曲線で魅せる。“フレアヒール”の誘惑
2024年はバレエシューズとキトゥンヒールがリバイバルを遂げた年だったとすれば、2025年は“フレアヒール”がその座を引き継ぐことになるだろう。70年代の自由なムードを纏った一足は、レトロな佇まいでありながらどこか新鮮で、今季、ランウェイやレッドカーペットでもその存在感をじわじわと高めている。
フレアヒールのルーツは、1970年代のディスコ全盛期。ダンスホールブームを背景に、華やかなファッションが主流で、ナイトアウトを楽しむ高揚感に満ちた時代だった。今ではそうした夜遊び文化は影を潜め、落ち着いたライフスタイルが定着しつつある。しかし、ファッションの世界では、その時代のエネルギーを宿したスタイルが、再び注目を集めている。
このトレンドの先駆者として知られるのが、数シーズン前からフレアヒールを提案してきたアミナ モアディ(AMINA MUADDI)。その流れは今、ボッテガ・ヴェネタ(BOTTEGA VENETA)やジミー チュウ(JIMMY CHOO)といったビッグメゾンにも波及。彫刻的なヒールが続々と登場し、フレアヒールは完全にメインストリームの仲間入りを果たしている。
このチャンキーなヒールは、セレブリティからの支持も厚く、サブリナ・カーペンターはテイラー・スウィフトのニューオーリンズ公演でフレアヒールを披露。自身の身長を「ちょうど5フィート(152cm)」と公言している彼女にとって、フレアヒールはスタイルアップの強い味方であり、堂々とした存在感を演出するためのマストアイテムとなってた。
また、映画界のスターたちの間でも、フレアヒールは着実に浸透中だ。ニコール・キッドマンはヴェネチア国際映画祭で洗練されたホワイトのフレアヒールを履き、観客の視線を集めた。そのスタイルは、彼女が主演する『Babygirl』(2025)で演じたロミーのような雰囲気で、洗練された装いでありながら、自由なマインドを感じさせるルックであった。
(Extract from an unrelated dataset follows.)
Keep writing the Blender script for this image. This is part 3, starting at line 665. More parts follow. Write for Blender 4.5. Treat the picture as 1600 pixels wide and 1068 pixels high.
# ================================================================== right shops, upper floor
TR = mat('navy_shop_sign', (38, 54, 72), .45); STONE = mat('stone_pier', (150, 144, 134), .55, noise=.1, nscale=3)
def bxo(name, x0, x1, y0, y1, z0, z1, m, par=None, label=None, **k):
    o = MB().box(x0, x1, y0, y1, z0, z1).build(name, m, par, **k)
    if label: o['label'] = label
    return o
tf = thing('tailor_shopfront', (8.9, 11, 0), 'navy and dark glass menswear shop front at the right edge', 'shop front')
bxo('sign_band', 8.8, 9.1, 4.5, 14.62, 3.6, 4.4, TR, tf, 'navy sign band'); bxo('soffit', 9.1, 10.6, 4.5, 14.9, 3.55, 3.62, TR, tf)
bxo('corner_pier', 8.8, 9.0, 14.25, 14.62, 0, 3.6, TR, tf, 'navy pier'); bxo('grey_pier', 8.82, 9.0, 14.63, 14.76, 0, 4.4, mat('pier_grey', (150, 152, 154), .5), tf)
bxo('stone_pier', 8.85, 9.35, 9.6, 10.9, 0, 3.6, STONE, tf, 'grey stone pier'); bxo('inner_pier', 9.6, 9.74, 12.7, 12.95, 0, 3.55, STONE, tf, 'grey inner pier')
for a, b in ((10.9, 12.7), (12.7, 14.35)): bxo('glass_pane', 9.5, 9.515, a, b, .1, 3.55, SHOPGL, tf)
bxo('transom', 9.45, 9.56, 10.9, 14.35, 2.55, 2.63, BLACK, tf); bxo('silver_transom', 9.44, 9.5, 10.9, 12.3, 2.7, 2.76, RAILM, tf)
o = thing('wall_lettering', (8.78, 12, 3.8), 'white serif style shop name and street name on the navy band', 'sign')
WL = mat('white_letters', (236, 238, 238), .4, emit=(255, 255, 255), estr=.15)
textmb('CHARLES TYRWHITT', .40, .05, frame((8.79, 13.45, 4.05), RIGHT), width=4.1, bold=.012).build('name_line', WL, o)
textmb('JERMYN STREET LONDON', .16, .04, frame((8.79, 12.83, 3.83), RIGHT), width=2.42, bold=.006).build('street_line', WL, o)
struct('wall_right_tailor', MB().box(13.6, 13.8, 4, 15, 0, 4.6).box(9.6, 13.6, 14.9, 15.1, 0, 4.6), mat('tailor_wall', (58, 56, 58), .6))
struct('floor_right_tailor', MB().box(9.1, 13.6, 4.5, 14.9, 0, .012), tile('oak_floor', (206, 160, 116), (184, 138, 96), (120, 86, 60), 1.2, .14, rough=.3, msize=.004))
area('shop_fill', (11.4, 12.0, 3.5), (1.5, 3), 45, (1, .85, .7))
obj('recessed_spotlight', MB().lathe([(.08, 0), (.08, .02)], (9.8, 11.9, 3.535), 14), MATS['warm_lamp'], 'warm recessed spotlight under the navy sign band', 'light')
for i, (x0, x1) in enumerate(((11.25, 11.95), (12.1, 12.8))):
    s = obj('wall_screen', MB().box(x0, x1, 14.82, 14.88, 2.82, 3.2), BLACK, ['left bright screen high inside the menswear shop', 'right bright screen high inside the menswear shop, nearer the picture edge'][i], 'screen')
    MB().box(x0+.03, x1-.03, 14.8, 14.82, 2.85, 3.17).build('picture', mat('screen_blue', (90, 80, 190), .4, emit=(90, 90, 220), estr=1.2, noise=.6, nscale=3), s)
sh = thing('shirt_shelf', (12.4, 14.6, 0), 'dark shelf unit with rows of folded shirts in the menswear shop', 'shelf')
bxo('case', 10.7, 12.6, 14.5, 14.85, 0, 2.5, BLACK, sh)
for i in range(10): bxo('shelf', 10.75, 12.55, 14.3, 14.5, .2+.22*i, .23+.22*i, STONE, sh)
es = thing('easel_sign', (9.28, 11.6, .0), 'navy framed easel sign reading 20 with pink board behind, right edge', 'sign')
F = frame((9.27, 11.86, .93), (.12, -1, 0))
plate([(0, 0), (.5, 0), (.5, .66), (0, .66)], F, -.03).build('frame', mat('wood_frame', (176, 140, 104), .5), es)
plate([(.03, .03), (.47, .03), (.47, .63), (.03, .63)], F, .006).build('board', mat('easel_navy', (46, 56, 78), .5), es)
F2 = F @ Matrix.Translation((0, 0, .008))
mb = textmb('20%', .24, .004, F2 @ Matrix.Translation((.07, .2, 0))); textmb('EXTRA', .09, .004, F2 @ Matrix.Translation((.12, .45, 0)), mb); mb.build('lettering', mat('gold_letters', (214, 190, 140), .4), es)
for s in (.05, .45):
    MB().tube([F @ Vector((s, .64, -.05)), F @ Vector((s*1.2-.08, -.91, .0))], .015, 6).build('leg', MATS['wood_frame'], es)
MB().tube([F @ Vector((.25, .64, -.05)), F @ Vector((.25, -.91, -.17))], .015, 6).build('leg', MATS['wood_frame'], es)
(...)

さらに、クリッシー・テイゲンはテレビ収録の現場からインスタグラムの投稿まで、あらゆるシーンでこのヒールを愛用。足もとに注目が集まるスーパーモデル、ベラ・ハディッドもサンディー リアング(SANDY LIANG)のフレアヒールで、ニューヨークの街にその足跡を残した。
取り入れるなら今がその時。JW アンダーソン(JW ANDERSON)のタンタッセル付きミュールや、ドリス ヴァン ノッテン(DRIES VAN NOTEN)のシルバーのスリングバック、さらには、シュシュ/トン(SHUSHU/TONG)やシモーン・ロシャ(SIMONE ROCHA)が提案するロマンティックな装飾付きの一足まで、フレアヒールの進化は止まらない。
時代を行き来しながらも、着実に“今”の空気をまとって変化を続けるフレアヒール。スタイルアップとモードを一度に叶える、今季の最注目シューズは、この春、あなたの足もとにも魔法をかけてくれるはず。